### [Goal]
Output the data that follows exactly, line for line.

※

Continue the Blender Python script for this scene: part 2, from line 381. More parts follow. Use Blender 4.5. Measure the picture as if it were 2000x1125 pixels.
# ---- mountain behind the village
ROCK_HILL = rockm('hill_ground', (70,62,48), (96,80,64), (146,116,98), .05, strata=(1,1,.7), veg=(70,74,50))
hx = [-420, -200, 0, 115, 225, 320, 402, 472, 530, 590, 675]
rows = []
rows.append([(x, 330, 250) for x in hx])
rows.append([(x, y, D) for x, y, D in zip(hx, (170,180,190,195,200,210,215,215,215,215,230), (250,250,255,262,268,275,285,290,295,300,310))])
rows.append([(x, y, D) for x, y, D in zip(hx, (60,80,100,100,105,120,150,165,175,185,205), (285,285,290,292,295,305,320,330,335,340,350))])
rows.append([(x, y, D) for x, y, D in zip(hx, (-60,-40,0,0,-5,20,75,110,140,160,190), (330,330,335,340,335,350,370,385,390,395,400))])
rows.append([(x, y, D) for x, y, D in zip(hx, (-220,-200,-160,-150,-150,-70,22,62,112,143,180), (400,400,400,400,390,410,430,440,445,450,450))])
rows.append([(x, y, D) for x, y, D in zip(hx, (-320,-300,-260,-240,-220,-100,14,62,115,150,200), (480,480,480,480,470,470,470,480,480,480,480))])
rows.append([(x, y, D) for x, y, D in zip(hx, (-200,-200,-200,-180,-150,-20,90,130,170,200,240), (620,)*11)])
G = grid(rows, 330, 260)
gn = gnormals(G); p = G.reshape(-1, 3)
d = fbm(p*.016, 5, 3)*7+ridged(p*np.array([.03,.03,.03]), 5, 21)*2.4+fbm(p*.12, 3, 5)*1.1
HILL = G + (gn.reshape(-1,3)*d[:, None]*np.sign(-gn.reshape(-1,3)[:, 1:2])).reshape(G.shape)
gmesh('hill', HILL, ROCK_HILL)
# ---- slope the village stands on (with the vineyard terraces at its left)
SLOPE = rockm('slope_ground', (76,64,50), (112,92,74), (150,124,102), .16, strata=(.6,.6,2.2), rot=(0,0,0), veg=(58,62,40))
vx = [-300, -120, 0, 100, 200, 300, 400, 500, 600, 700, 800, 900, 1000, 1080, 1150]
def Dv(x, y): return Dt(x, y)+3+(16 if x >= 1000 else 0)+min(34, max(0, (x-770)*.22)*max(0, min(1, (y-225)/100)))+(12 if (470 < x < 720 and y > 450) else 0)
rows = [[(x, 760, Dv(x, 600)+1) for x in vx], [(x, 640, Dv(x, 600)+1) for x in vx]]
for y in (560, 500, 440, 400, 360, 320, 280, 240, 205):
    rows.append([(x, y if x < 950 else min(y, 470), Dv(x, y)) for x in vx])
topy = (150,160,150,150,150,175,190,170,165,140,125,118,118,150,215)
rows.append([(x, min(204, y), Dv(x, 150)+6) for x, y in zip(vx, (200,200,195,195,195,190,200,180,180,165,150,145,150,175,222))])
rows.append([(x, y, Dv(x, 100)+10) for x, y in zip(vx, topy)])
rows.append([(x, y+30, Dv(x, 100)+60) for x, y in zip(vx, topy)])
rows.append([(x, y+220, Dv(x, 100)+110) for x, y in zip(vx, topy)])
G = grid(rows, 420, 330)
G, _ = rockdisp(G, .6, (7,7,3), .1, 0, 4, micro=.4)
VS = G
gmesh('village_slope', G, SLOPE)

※

### [Exercise answer]
Continue the Blender Python script for this scene: part 2, from line 381. More parts follow. Use Blender 4.5. Measure the picture as if it were 2000x1125 pixels.
# ---- mountain behind the village
ROCK_HILL = rockm('hill_ground', (70,62,48), (96,80,64), (146,116,98), .05, strata=(1,1,.7), veg=(70,74,50))
hx = [-420, -200, 0, 115, 225, 320, 402, 472, 530, 590, 675]
rows = []
rows.append([(x, 330, 250) for x in hx])
rows.append([(x, y, D) for x, y, D in zip(hx, (170,180,190,195,200,210,215,215,215,215,230), (250,250,255,262,268,275,285,290,295,300,310))])
rows.append([(x, y, D) for x, y, D in zip(hx, (60,80,100,100,105,120,150,165,175,185,205), (285,285,290,292,295,305,320,330,335,340,350))])
rows.append([(x, y, D) for x, y, D in zip(hx, (-60,-40,0,0,-5,20,75,110,140,160,190), (330,330,335,340,335,350,370,385,390,395,400))])
rows.append([(x, y, D) for x, y, D in zip(hx, (-220,-200,-160,-150,-150,-70,22,62,112,143,180), (400,400,400,400,390,410,430,440,445,450,450))])
rows.append([(x, y, D) for x, y, D in zip(hx, (-320,-300,-260,-240,-220,-100,14,62,115,150,200), (480,480,480,480,470,470,470,480,480,480,480))])
rows.append([(x, y, D) for x, y, D in zip(hx, (-200,-200,-200,-180,-150,-20,90,130,170,200,240), (620,)*11)])
G = grid(rows, 330, 260)
gn = gnormals(G); p = G.reshape(-1, 3)
d = fbm(p*.016, 5, 3)*7+ridged(p*np.array([.03,.03,.03]), 5, 21)*2.4+fbm(p*.12, 3, 5)*1.1
HILL = G + (gn.reshape(-1,3)*d[:, None]*np.sign(-gn.reshape(-1,3)[:, 1:2])).reshape(G.shape)
gmesh('hill', HILL, ROCK_HILL)
# ---- slope the village stands on (with the vineyard terraces at its left)
SLOPE = rockm('slope_ground', (76,64,50), (112,92,74), (150,124,102), .16, strata=(.6,.6,2.2), rot=(0,0,0), veg=(58,62,40))
vx = [-300, -120, 0, 100, 200, 300, 400, 500, 600, 700, 800, 900, 1000, 1080, 1150]
def Dv(x, y): return Dt(x, y)+3+(16 if x >= 1000 else 0)+min(34, max(0, (x-770)*.22)*max(0, min(1, (y-225)/100)))+(12 if (470 < x < 720 and y > 450) else 0)
rows = [[(x, 760, Dv(x, 600)+1) for x in vx], [(x, 640, Dv(x, 600)+1) for x in vx]]
for y in (560, 500, 440, 400, 360, 320, 280, 240, 205):
    rows.append([(x, y if x < 950 else min(y, 470), Dv(x, y)) for x in vx])
topy = (150,160,150,150,150,175,190,170,165,140,125,118,118,150,215)
rows.append([(x, min(204, y), Dv(x, 150)+6) for x, y in zip(vx, (200,200,195,195,195,190,200,180,180,165,150,145,150,175,222))])
rows.append([(x, y, Dv(x, 100)+10) for x, y in zip(vx, topy)])
rows.append([(x, y+30, Dv(x, 100)+60) for x, y in zip(vx, topy)])
rows.append([(x, y+220, Dv(x, 100)+110) for x, y in zip(vx, topy)])
G = grid(rows, 420, 330)
G, _ = rockdisp(G, .6, (7,7,3), .1, 0, 4, micro=.4)
VS = G
gmesh('village_slope', G, SLOPE)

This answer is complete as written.